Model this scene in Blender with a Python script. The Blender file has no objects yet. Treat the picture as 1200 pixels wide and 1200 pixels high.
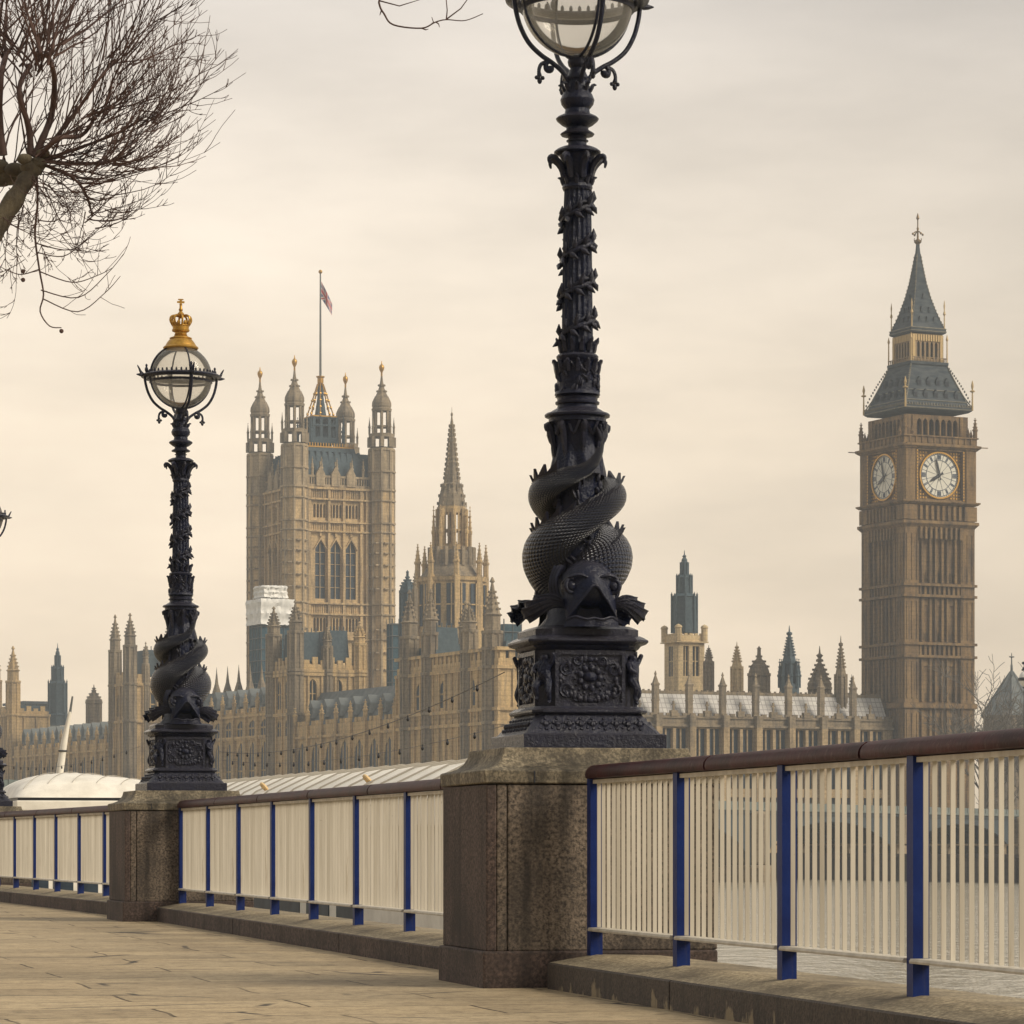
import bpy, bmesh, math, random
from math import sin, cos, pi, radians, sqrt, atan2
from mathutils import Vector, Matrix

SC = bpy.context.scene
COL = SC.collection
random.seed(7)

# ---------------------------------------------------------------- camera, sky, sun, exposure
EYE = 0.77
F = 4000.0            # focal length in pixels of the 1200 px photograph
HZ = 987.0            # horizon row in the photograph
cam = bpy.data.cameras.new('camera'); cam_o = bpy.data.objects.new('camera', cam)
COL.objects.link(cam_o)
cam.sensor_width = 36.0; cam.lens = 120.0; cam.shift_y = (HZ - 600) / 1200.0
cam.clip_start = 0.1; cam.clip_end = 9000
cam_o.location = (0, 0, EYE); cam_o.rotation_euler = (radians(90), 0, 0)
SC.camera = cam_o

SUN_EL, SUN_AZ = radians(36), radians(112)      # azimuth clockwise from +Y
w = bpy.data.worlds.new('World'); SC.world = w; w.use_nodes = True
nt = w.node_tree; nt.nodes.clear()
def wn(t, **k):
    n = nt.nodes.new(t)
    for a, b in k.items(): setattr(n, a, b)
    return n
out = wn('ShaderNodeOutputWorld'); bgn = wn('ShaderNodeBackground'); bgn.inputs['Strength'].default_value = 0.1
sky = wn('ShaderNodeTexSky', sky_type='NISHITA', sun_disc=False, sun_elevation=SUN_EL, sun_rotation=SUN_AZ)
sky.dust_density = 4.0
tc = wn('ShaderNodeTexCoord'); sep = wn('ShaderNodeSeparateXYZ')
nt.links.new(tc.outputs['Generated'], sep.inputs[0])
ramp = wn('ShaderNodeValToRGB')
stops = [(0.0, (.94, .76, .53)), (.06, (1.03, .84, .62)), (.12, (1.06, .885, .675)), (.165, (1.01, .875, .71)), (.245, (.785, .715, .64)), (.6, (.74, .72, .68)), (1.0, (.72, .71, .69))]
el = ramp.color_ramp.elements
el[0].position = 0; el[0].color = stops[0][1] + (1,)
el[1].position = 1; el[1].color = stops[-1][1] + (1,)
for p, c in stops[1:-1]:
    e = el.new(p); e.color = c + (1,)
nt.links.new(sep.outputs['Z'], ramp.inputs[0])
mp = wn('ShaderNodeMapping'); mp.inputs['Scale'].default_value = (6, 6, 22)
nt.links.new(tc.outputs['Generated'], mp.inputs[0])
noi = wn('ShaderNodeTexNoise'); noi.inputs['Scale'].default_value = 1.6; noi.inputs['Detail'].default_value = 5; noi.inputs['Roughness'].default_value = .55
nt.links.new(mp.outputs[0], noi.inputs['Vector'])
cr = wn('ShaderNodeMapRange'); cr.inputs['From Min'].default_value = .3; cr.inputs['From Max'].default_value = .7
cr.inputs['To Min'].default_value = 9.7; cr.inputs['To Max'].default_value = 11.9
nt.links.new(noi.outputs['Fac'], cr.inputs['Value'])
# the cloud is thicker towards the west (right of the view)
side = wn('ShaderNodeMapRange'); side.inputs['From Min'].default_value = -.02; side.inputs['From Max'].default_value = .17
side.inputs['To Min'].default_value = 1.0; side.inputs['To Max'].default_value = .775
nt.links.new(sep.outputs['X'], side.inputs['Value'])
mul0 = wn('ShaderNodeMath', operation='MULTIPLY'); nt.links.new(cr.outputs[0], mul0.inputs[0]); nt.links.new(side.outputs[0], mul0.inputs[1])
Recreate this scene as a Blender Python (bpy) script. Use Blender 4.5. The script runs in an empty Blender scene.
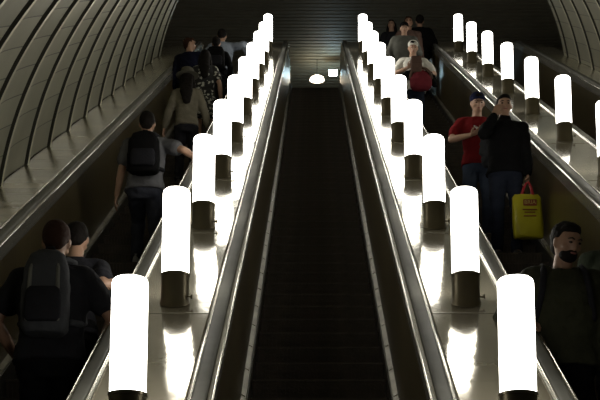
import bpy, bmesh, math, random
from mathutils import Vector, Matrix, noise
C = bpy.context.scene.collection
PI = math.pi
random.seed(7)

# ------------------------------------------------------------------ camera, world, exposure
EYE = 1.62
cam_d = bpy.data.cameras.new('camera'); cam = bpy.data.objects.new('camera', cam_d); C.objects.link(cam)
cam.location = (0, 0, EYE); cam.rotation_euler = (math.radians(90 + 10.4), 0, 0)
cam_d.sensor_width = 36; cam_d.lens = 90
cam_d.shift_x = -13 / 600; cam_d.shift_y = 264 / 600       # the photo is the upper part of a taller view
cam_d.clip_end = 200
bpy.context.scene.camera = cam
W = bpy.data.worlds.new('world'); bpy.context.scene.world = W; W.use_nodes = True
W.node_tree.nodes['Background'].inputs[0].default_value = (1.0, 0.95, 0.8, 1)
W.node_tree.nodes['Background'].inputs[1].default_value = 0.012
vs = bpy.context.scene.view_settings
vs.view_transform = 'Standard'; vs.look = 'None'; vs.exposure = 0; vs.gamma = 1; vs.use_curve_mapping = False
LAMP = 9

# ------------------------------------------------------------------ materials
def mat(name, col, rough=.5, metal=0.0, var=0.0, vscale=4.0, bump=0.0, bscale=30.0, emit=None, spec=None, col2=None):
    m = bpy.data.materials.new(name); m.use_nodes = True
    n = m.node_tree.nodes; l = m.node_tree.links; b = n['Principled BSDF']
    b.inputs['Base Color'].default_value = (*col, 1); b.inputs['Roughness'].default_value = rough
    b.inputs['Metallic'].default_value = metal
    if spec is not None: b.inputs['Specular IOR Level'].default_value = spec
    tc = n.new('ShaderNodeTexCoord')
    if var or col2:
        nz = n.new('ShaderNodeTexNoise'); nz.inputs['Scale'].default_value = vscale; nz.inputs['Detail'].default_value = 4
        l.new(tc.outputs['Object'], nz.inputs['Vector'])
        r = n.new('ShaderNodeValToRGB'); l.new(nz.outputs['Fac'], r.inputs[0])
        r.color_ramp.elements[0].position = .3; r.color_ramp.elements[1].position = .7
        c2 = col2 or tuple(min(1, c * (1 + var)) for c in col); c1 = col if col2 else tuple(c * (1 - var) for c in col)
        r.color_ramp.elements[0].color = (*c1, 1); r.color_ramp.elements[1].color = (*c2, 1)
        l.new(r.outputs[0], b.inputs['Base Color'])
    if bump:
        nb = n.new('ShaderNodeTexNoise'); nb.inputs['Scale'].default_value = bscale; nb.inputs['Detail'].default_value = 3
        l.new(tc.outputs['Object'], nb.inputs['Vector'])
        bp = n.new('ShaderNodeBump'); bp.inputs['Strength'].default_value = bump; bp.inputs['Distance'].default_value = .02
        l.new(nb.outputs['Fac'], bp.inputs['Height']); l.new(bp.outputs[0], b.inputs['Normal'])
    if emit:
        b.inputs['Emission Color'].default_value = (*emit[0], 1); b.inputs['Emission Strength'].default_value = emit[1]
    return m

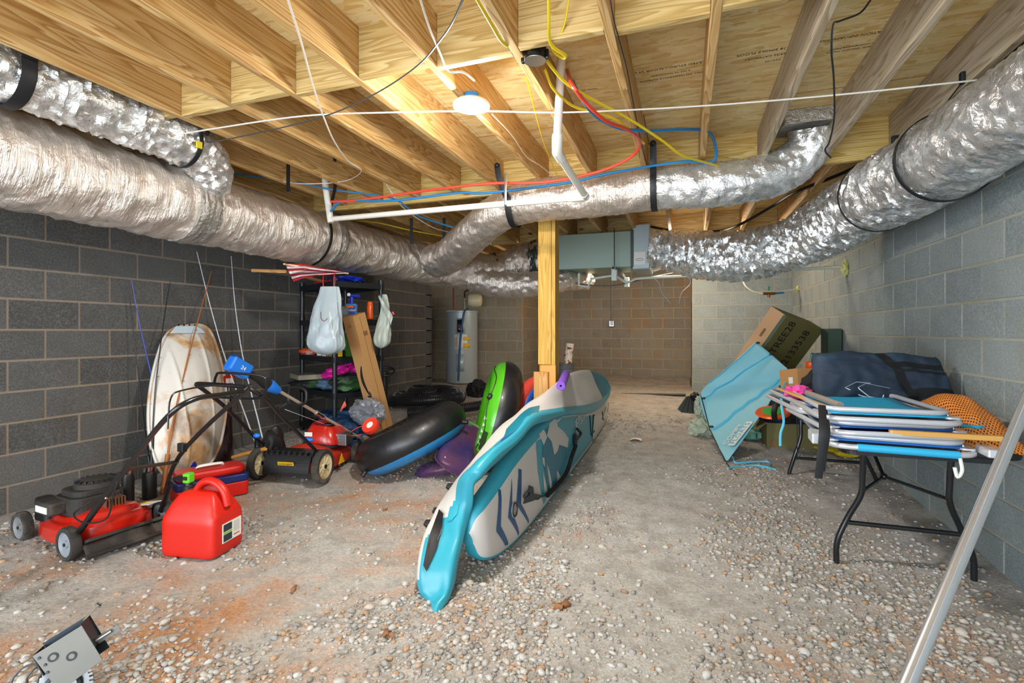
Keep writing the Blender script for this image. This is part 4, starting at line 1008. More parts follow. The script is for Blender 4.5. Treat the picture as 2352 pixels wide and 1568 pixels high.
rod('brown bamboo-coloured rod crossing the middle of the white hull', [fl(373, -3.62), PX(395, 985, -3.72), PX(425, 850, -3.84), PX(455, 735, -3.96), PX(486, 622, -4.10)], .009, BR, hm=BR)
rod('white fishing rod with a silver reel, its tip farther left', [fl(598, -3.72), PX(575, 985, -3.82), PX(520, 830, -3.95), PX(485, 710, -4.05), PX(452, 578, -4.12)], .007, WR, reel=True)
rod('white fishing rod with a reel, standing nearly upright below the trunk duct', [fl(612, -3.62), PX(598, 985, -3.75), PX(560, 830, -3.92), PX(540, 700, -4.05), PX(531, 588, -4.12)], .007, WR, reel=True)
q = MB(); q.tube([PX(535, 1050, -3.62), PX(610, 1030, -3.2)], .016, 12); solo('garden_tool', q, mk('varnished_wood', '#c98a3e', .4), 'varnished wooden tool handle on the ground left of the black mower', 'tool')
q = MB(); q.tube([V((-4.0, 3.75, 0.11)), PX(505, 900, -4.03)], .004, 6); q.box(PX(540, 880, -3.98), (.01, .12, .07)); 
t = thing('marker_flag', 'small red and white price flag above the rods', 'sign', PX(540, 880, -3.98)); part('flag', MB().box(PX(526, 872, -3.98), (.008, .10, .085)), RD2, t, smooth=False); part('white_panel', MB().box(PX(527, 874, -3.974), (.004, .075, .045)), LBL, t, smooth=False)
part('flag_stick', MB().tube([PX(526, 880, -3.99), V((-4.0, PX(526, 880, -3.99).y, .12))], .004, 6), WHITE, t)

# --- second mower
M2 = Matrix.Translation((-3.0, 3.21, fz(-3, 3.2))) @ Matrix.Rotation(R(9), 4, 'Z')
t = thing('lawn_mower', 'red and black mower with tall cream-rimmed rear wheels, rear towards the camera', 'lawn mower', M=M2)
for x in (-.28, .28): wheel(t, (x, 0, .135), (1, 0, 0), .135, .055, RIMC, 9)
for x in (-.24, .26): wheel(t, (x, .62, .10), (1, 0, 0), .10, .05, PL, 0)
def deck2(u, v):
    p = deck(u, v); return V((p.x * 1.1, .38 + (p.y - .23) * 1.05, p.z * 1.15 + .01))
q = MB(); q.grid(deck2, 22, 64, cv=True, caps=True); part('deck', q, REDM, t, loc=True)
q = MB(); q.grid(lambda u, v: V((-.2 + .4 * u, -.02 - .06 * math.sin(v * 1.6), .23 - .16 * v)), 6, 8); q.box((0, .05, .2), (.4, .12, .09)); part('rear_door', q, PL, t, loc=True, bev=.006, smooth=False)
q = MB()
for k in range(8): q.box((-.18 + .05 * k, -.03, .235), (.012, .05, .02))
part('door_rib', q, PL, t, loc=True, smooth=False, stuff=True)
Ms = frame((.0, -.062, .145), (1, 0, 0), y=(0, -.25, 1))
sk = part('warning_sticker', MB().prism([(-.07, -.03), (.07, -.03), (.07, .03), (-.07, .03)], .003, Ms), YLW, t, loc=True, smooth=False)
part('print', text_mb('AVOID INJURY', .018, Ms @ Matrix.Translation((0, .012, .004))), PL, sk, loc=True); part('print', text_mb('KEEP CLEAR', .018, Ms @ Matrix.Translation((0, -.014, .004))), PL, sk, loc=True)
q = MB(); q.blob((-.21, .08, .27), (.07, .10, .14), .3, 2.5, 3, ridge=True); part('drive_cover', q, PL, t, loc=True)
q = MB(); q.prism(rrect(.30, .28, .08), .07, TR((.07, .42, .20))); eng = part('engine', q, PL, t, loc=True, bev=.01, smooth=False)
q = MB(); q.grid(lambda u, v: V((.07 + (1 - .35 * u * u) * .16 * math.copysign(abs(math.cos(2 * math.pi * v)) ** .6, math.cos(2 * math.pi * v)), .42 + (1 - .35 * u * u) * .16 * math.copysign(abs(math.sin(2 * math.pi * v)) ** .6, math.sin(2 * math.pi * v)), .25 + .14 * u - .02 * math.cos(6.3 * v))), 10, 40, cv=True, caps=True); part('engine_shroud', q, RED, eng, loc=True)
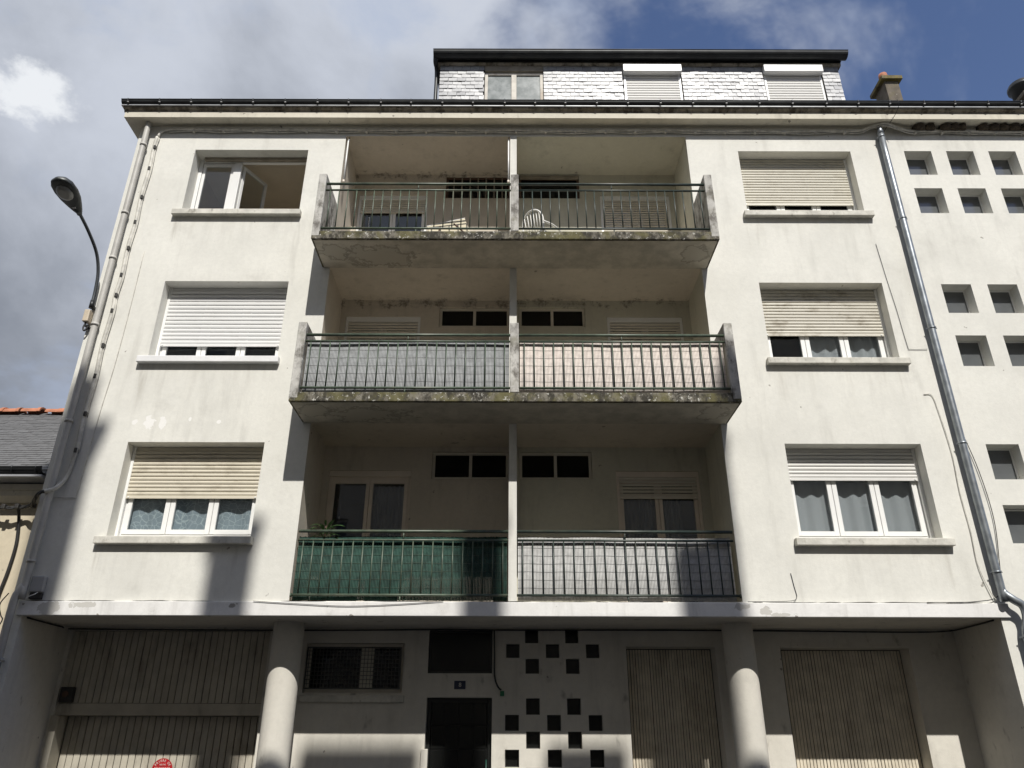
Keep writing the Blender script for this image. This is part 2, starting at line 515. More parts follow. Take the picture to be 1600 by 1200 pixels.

▶ _Aim of the task_
Restate only the lines running from the start of the material above through the line containing "SC.camera = cam_o", ends included. No pictures.

▶ _Problem solution_
Model this scene in Blender with a Python script. The Blender file has no objects yet. Treat the picture as 1200 pixels wide and 1200 pixels high.
import bpy, bmesh, math, random
from math import sin, cos, pi, radians, sqrt, atan2
from mathutils import Vector, Matrix

SC = bpy.context.scene
COL = SC.collection
random.seed(7)

# ---------------------------------------------------------------- camera, sky, sun, exposure
EYE = 0.77
F = 4000.0            # focal length in pixels of the 1200 px photograph
HZ = 987.0            # horizon row in the photograph
cam = bpy.data.cameras.new('camera'); cam_o = bpy.data.objects.new('camera', cam)
COL.objects.link(cam_o)
cam.sensor_width = 36.0; cam.lens = 120.0; cam.shift_y = (HZ - 600) / 1200.0
cam.clip_start = 0.1; cam.clip_end = 9000
cam_o.location = (0, 0, EYE); cam_o.rotation_euler = (radians(90), 0, 0)
SC.camera = cam_o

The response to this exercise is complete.